Troppi pacifisti impreparati sulle cause economiche dei massacri in corso: oggi si fatica a intravedere un forte movimento pacifista.
Che i fanatici del più ottuso atlantismo stiano inquinando il dibattito sulla guerra con un idealismo da terza liceo, ormai al limite della parodia, è un fatto conclamato. Ad avviso di questi sedicenti figli di Kant, il boom della spesa militare occidentale si spiegherebbe esclusivamente con l’altissimo proposito di difendere la libertà e la democrazia nel mondo, giammai gli affari.
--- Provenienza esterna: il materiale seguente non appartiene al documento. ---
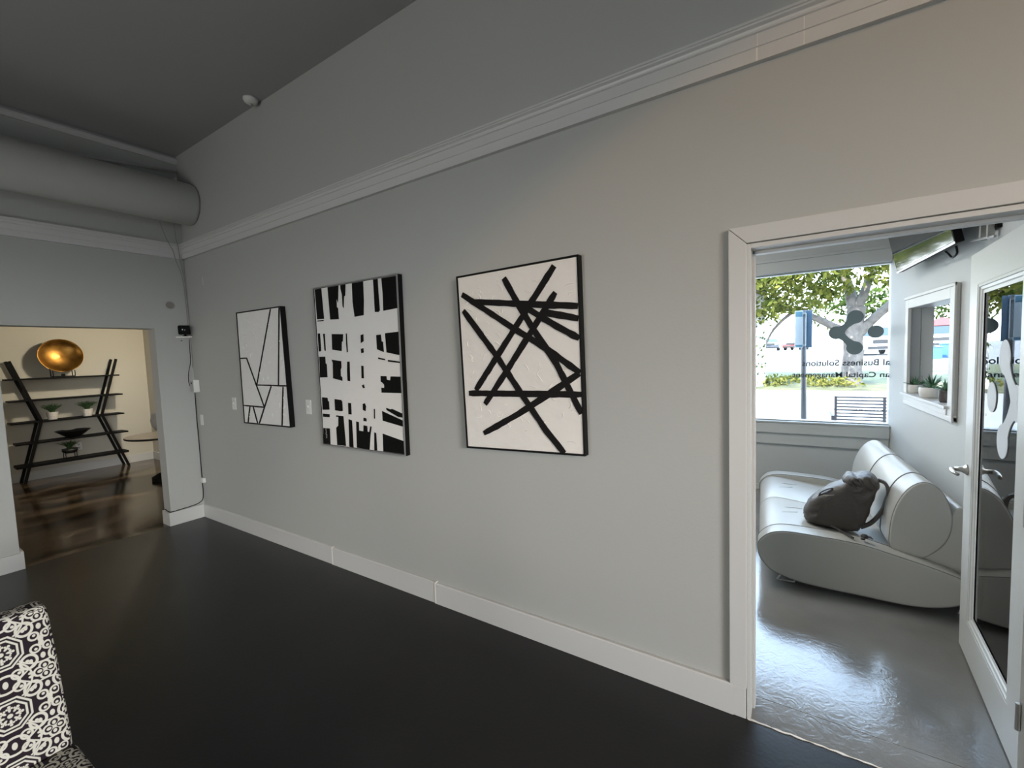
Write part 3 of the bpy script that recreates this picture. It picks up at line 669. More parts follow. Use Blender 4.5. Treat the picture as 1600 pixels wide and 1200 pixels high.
MB().lathe([(.001,0),(.055,0),(.055,-.012),(.048,-.028),(.030,-.040),(.001,-.042)], c=(-3.73,2.0,CZ), n=28).build('housing', M['white_plastic'], t, smooth=True)
MB().lathe([(.001,-.040),(.014,-.041),(.012,-.056),(.001,-.058)], c=(-3.73,2.0,CZ), n=16).build('sensor_nub', M['grey_plastic'], t)

# camera on its little shelf in the corner
t = thing('corner_shelf', 'tiny white corner shelf under the black camera', 'shelf', (-5.33,2.02,1.922))
MB().prism([(XL,1.935),(XL+.015,1.935),(XL+.085,2.03),(XL+.085,2.054),(XL,2.054)], 'z', 1.915, 1.928).build('board', M['white_plastic'], t, bevel=.002)
MB().lathe([(.004,0),(.004,.012)], c=(XL,1.985,1.885), n=10, M=Matrix.Rotation(PI/2,4,'Y')).build('screw', M['black'], t)
t = thing('security_camera', 'small black camera on the corner shelf by the ceiling cables', 'camera', (-5.325,2.005,1.9285))
MB().lathe([(.026,0),(.026,.006),(.010,.010),(.008,.035),(.001,.036)], c=(-5.325,2.008,1.9285), n=20).build('stand', M['camera_black'], t, smooth=True)
Mc = Matrix.Translation((-5.322,2.000,1.992)) @ Matrix.Rotation(math.radians(-25),4,'Z') @ Matrix.Rotation(math.radians(10),4,'Y')
cb = MB(); pr = [(-.042,-.044),(.042,-.044),(.050,-.036),(.050,.040),(.044,.048),(-.044,.048),(-.050,.040),(-.050,-.036)]
cb.loft([[tuple(Mc @ Vector((x,a,b))) for a, b in pr] for x in (-.020,.022)]); cb.build('body', M['camera_black'], t, bevel=.004)
MB().lathe([(.016,0),(.016,.004),(.010,.006),(.001,.004)], c=tuple(Mc @ Vector((.022,0,.006))), n=18, M=Mc.to_3x3().to_4x4() @ Matrix.Rotation(PI/2,4,'Y')).build('lens', M['screen'], t)

# cables in the corner
def cable(label, pts, r, m, name='cable'):
    p = cat_rom(pts, 6, closed=False)
    return tag(MB().tube(p, r, 7).build(name, m, smooth=True), label, 'cable')
cable('left one of two thin cables dropping from the duct over the molding', [(XL+.06,1.865,3.06),(XL+.068,1.885,2.97),(XL+.066,1.918,2.87),(XL+.064,1.955,2.79),(XL+.034,1.985,2.70),(XL+.008,2.030,2.58),(XL+.008,2.045,2.45),(XL+.008,2.052,2.2),(XL+.008,2.053,1.95)], .0042, M['cable_grey'])
cable('right one of two thin cables dropping from the duct into the corner', [(XL+.06,1.985,3.06),(XL+.064,1.99,2.92),(XL+.064,2.000,2.86),(XL+.062,2.008,2.78),(XL+.030,2.025,2.70),(XL+.012,2.045,2.60),(XL+.014,2.058,2.45),(XL+.014,2.063,2.1),(XL+.014,2.063,1.60)], .0042, M['cable_grey'])
cable('black camera cable looping beside the grey keypad box', [(XL+.012,2.052,1.90),(XL+.012,2.050,1.80),(XL+.012,2.046,1.66),(XL+.014,2.022,1.56),(XL+.014,2.014,1.46),(XL+.012,2.028,1.405),(XL+.012,2.045,1.40)], .0032, M['black'])
cable('dark cable running down the corner and along the short baseboard', [(XL+.020,2.060,1.34),(XL+.012,2.060,1.10),(XL+.010,2.062,.80),(XL+.010,2.062,.45),(XL+.012,2.058,.22),(XL+.014,2.02,.165),(XL+.014,1.94,.150),(XL+.014,1.84,.146),(XL+.020,1.775,.144),(XL-.01,1.752,.146),(XL-.09,1.750,.160)], .0040, M['black'])

t = thing('keypad_box', 'grey and white wall box in the corner below the camera', 'box', (-5.29,D,1.345))
MB().box(-5.335,-5.245,D-.055,D-.001,1.345,1.475).build('housing', M['white_plastic'], t, bevel=.006)
MB().box(-5.328,-5.252,D-.0565,D-.054,1.352,1.468).build('front_cover', M['grey_plastic'], t, bevel=.001)
MB().box(-5.305,-5.28,D-.058,D-.056,1.432,1.450).build('indicator', M['car_trim'], t)
MB().box(-5.352,-5.338,2.035,2.055,1.37,1.40).build('plug', M['black'], t)
def plate(name, label, cat, x, z, w_=.072, h_=.116, toggle=True, grp=None):
    t = thing(name, label, cat, (x,D,z-h_/2), group=grp)
    MB().box(x-w_/2,x+w_/2,D-.007,D-.0005,z-h_/2,z+h_/2).build('cover_plate', M['white_plastic'], t, bevel=.003)
    if toggle:
        MB().prism([(D-.007,z-.012),(D-.007,z+.012),(D-.020,z+.008),(D-.019,z+.001)], 'x', x-.005, x+.005).build('toggle', M['white_plastic'], t)
        for s in (-1,1): MB().lathe([(.0025,0),(.0025,.002)], c=(x,D-.007,z+s*.03), n=10, M=Matrix.Rotation(PI/2,4,'X')).build('screw', M['grey_plastic'], t)
    return t
plate('light_switch', 'white switch plate between the line painting and the woven painting', 'switch', -3.318, 1.256)
plate('light_switch', 'white switch plate just left of the line painting', 'switch', -4.538, 1.247)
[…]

I campioni di grottesco, tra questi crociati della guerra, sono forse i liberisti filo-americani.
Usciti ideologicamente acciaccati dalla grande crisi economica e vogliosi di riciclarsi, i cantori del laissez-faire dimenticano i loro vecchi entusiasmi per l’ingresso della Cina nel WTO e chiudono gli occhi dinanzi alla svolta degli Stati Uniti verso la politica del “friend shoring”, un protezionismo unilaterale aggressivo che è alla base degli attuali venti di guerra. L’involontaria comicità liberista è ormai senza freni.
Anche dal lato dei pacifisti, tuttavia, bisogna ammettere che le cose non vanno benissimo. Nelle loro argomentazioni c’è ancora molta retorica e poca analisi materiale dei fatti, il che non aiuta a fronteggiare le mistificazioni dei guerrafondai.